AIM – Skip pictures in the listing below; copy exactly the lines from the one with "Generate a Blender" through the one with "COL = scene.collection", inclusive.
>>>>
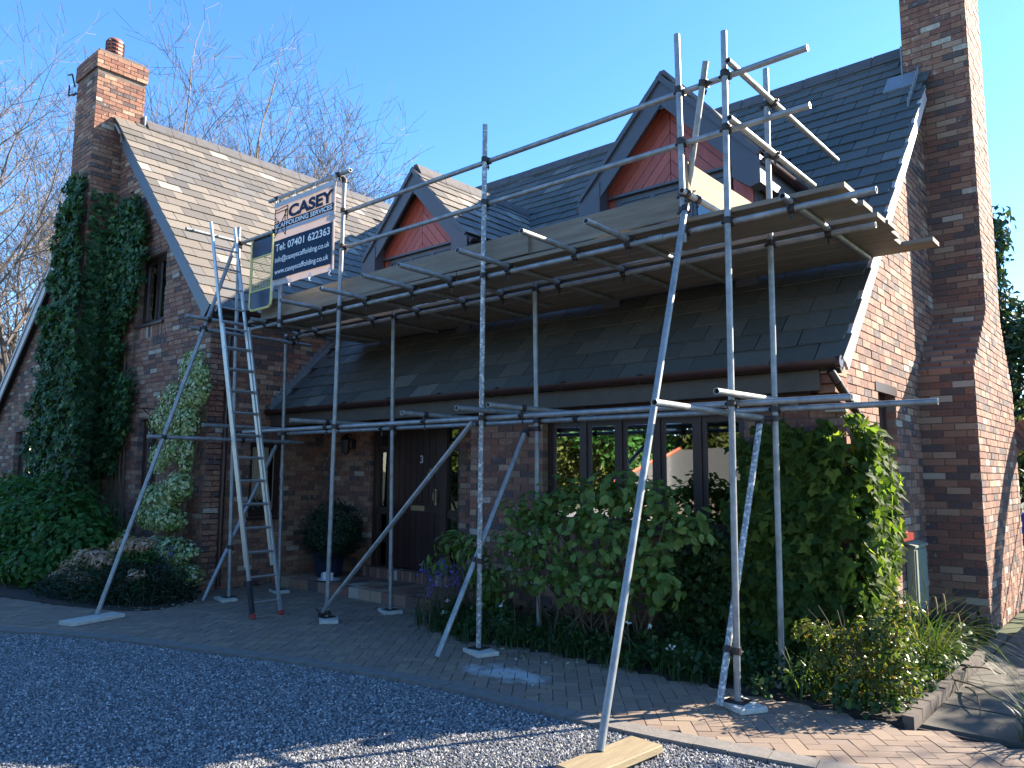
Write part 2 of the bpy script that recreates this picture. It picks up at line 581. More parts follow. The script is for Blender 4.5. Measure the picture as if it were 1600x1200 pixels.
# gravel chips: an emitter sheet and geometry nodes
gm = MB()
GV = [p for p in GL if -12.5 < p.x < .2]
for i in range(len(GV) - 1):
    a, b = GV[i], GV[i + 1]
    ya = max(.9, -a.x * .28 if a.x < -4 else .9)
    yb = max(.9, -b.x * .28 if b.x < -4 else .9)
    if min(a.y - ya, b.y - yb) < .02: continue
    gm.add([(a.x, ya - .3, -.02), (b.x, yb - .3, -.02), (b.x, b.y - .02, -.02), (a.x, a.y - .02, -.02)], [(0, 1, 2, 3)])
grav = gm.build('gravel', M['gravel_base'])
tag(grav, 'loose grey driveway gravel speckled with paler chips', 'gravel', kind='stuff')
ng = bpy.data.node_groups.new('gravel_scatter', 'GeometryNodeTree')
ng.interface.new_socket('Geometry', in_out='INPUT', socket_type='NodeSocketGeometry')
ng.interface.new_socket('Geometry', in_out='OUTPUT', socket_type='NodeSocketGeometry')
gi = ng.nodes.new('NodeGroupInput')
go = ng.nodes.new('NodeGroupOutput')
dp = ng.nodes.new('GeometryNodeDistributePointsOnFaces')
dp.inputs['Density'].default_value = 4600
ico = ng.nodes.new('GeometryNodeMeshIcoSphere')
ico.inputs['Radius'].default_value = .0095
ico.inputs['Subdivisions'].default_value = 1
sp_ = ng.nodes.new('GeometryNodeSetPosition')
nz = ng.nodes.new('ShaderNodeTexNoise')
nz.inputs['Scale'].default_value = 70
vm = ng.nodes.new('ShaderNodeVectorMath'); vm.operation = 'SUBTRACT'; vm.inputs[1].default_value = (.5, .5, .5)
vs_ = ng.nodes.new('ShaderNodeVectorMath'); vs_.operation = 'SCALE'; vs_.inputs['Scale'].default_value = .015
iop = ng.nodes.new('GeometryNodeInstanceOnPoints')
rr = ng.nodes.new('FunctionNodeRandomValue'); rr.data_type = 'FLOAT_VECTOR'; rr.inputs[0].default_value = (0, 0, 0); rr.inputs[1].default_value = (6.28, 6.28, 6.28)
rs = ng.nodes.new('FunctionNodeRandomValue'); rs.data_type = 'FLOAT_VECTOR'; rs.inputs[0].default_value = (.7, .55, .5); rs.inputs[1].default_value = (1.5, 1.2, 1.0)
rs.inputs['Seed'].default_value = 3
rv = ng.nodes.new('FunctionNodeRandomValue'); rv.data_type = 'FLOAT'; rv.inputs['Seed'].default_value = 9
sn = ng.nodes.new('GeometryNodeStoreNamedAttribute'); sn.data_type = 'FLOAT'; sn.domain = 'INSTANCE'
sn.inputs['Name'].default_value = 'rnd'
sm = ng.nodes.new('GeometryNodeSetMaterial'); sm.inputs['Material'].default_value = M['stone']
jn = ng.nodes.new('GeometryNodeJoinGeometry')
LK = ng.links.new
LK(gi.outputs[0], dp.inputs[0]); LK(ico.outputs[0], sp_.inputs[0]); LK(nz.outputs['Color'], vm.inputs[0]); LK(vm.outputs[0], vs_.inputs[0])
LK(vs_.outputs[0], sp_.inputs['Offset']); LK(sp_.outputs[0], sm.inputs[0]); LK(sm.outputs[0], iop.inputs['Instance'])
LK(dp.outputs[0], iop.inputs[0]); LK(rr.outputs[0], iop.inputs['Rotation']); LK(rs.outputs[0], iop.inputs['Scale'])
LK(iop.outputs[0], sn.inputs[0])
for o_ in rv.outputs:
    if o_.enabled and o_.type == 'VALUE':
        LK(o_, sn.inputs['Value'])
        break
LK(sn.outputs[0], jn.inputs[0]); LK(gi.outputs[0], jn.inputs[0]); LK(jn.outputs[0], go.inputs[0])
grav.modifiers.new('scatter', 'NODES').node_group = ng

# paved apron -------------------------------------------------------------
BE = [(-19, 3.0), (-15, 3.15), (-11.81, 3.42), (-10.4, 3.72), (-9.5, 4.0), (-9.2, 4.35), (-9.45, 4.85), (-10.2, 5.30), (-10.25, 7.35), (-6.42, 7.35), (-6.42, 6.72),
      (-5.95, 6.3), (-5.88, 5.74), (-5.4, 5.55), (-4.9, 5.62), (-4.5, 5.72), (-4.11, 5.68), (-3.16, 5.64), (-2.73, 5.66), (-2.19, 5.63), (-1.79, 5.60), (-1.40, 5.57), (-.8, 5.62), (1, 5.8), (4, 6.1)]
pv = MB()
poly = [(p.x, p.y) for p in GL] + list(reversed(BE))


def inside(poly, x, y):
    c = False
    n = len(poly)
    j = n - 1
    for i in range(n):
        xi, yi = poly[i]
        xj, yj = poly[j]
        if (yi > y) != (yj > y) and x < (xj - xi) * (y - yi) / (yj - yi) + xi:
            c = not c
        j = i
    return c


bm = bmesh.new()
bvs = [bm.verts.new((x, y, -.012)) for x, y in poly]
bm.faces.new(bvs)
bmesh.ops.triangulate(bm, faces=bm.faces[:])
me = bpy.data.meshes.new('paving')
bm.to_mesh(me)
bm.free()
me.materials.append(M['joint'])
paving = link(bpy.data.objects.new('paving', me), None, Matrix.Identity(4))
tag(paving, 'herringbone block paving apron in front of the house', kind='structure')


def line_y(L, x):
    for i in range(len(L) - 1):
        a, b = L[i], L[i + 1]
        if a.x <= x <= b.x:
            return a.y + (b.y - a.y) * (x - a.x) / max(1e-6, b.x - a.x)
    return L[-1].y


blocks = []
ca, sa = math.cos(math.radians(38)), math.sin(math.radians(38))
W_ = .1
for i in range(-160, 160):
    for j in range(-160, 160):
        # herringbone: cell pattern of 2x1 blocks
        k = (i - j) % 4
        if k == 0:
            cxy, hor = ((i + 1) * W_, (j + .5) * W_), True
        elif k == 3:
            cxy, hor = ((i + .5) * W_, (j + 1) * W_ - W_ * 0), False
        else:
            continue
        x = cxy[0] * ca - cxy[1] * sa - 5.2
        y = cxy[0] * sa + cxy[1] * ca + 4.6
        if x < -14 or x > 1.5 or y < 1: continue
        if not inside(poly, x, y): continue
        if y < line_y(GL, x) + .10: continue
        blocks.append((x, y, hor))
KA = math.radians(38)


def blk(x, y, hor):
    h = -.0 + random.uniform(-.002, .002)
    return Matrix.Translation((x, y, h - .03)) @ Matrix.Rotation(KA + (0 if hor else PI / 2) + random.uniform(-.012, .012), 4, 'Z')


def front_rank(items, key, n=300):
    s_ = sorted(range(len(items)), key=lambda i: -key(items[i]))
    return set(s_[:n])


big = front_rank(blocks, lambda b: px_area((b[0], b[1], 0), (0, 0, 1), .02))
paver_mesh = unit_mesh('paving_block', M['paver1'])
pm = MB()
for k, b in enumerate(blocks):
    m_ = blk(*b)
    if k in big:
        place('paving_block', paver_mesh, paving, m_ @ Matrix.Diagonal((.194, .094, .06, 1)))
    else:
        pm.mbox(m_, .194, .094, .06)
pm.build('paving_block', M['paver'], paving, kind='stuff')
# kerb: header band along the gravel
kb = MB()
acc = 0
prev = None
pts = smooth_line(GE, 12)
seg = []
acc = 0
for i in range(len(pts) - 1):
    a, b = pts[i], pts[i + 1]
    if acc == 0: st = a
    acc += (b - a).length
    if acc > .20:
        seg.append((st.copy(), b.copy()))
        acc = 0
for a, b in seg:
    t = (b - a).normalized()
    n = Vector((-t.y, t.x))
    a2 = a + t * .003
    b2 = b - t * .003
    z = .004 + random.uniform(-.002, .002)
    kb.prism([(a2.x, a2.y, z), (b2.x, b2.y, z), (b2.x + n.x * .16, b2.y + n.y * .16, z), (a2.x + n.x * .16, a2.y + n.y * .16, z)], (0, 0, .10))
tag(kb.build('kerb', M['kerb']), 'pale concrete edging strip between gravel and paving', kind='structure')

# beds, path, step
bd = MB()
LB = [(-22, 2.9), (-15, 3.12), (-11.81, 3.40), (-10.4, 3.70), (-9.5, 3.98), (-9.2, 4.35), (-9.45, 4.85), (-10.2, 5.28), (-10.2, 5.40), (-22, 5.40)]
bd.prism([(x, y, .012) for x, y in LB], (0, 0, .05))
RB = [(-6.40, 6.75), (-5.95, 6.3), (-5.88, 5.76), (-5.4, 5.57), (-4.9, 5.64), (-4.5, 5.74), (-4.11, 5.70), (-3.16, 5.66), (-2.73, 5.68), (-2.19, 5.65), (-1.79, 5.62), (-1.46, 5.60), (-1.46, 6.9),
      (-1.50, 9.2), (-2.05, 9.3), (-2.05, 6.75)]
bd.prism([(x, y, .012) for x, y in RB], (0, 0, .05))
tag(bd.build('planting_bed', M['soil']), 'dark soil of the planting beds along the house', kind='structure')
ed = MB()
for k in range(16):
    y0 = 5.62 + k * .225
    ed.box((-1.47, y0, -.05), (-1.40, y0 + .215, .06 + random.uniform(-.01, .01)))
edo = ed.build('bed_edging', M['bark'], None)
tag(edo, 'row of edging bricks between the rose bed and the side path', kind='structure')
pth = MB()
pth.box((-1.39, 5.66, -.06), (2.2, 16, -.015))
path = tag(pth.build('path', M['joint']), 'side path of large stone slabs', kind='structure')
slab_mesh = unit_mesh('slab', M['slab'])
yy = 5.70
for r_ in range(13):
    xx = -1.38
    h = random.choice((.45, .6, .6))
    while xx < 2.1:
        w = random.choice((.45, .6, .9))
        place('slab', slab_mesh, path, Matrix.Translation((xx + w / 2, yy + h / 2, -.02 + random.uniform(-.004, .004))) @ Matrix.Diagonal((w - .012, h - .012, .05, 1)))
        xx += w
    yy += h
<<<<
>>>>
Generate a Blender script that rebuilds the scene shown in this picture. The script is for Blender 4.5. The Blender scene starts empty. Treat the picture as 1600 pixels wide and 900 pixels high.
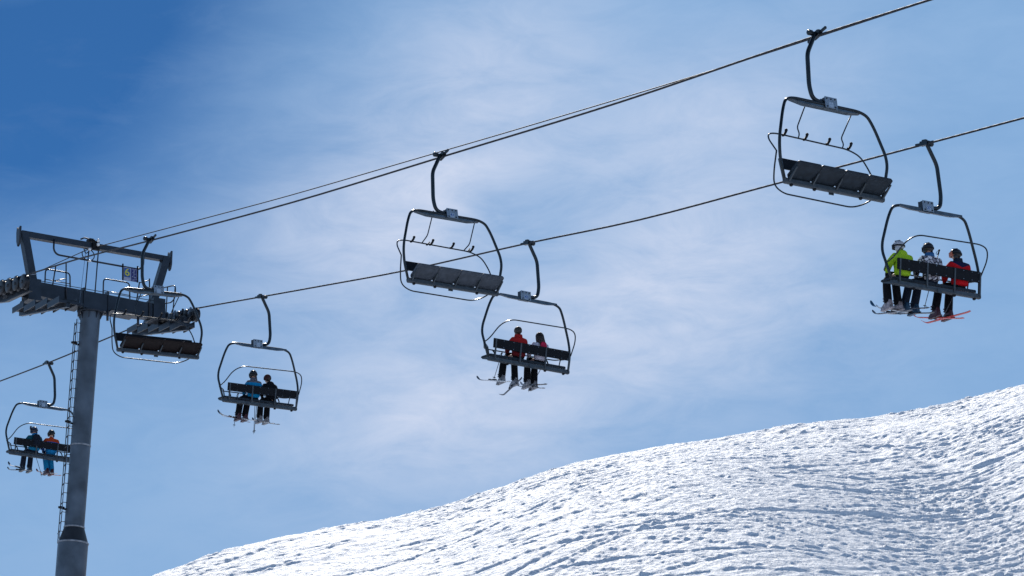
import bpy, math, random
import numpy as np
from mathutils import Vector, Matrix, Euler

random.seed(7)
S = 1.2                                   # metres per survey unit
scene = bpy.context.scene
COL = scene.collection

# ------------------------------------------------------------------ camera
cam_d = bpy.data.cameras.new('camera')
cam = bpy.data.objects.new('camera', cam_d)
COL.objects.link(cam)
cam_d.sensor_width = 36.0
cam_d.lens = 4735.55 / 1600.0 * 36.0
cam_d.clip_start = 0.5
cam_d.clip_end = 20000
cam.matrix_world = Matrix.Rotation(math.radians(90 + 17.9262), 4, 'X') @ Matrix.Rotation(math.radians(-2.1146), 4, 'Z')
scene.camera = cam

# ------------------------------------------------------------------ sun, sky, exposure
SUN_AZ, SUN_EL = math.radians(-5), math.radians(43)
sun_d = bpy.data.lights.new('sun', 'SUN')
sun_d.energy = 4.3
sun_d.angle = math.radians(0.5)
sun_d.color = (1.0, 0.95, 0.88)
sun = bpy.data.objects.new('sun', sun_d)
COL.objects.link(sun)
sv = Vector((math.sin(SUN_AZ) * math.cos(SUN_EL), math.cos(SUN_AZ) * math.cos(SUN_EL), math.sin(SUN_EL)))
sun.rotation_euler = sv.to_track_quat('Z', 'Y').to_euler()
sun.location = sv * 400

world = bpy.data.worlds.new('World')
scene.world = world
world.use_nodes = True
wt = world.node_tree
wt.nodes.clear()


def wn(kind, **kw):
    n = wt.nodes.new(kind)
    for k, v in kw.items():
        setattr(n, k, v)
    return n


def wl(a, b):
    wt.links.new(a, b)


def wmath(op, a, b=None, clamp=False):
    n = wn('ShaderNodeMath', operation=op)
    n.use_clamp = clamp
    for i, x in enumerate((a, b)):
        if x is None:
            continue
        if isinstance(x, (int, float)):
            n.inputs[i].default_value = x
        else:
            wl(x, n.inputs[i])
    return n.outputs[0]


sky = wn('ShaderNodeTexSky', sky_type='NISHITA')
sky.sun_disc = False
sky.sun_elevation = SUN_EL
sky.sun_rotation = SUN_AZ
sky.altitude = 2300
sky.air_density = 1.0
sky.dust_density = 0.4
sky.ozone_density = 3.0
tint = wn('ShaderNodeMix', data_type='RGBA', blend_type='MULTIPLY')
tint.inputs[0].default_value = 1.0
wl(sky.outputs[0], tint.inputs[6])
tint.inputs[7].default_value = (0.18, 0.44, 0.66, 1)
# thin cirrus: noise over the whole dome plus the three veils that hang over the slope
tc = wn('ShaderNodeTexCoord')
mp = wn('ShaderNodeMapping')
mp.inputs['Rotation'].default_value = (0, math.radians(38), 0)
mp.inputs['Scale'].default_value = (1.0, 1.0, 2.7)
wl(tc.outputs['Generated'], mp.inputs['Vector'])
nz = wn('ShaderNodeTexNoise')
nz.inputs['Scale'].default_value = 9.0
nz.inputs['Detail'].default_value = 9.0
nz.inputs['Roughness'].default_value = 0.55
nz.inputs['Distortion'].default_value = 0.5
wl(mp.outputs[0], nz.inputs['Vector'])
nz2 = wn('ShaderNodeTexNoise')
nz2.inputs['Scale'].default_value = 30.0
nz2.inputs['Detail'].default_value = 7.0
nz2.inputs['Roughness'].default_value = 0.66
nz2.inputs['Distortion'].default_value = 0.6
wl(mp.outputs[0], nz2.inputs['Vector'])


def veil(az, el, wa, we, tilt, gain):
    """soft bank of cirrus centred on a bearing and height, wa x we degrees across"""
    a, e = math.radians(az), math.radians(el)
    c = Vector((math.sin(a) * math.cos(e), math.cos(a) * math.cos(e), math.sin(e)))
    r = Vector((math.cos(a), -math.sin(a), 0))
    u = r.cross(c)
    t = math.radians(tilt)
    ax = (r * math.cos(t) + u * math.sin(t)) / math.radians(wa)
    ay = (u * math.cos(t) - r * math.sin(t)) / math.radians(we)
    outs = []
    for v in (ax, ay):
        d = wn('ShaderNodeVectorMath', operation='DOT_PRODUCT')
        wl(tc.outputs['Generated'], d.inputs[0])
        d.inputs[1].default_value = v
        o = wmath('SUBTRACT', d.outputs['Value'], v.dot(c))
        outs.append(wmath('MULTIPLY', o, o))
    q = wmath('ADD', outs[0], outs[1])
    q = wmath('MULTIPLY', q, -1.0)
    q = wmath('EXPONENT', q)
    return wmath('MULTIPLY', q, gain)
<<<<
>>>>
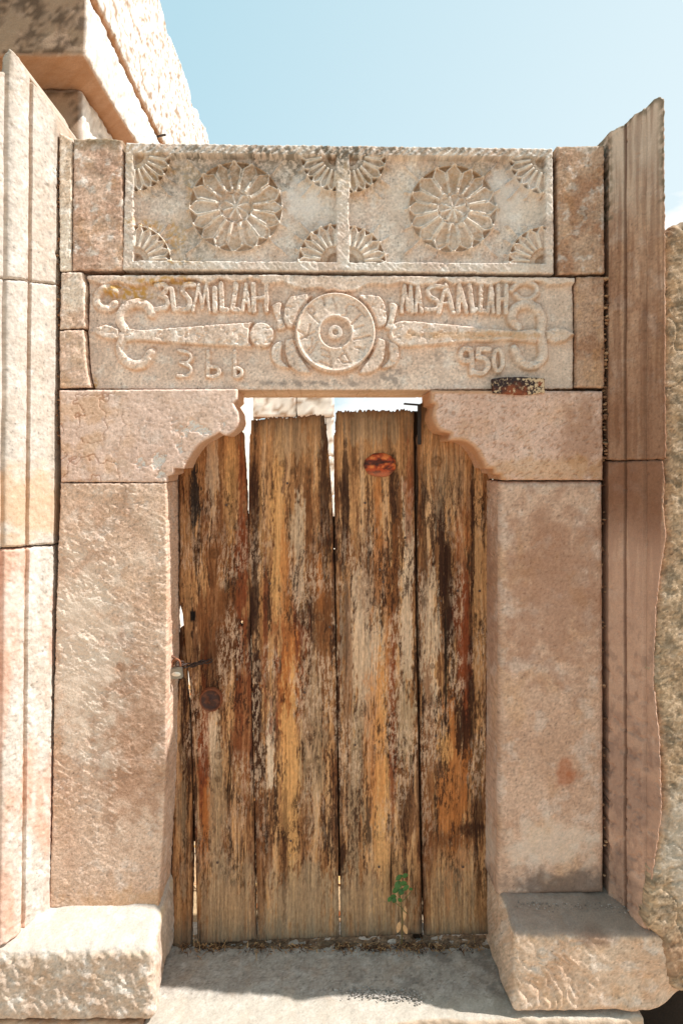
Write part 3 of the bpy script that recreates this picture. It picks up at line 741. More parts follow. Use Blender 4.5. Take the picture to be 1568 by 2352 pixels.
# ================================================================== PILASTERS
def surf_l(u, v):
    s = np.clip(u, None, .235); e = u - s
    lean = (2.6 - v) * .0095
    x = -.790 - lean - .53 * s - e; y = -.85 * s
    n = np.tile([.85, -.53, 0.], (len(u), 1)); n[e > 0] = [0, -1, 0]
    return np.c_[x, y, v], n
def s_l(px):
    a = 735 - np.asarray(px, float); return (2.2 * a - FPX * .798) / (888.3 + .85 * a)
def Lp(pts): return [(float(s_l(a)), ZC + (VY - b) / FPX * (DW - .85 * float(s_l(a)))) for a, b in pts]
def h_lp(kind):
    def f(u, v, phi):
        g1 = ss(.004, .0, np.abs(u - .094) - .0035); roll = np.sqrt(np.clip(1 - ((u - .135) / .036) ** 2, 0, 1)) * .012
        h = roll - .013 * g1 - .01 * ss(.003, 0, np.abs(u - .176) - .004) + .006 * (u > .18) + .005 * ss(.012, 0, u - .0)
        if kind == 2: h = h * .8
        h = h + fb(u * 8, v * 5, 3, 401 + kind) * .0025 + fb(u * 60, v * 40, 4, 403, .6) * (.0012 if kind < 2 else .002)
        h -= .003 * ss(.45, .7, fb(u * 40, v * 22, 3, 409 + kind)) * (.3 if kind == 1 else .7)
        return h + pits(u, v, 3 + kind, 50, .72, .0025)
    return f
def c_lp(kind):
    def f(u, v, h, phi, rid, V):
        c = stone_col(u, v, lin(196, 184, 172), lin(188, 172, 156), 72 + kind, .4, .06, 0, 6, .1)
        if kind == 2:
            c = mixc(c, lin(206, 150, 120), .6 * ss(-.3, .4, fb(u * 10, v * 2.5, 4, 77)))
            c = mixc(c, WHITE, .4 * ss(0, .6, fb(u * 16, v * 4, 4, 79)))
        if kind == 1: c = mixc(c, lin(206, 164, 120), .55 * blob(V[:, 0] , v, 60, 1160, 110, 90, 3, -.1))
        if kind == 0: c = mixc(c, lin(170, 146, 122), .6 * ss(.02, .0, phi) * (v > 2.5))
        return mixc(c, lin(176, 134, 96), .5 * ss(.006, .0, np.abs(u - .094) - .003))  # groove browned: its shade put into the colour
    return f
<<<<
FINAL RESULT –
Generate a Blender script that rebuilds the scene shown in this picture. The script is for Blender 4.5. The Blender scene starts empty. Treat the picture as 1600 pixels wide and 900 pixels high.
import bpy, math, random
import numpy as np
from mathutils import Vector, Matrix, Euler

random.seed(7)
S = 1.2                                   # metres per survey unit
scene = bpy.context.scene
COL = scene.collection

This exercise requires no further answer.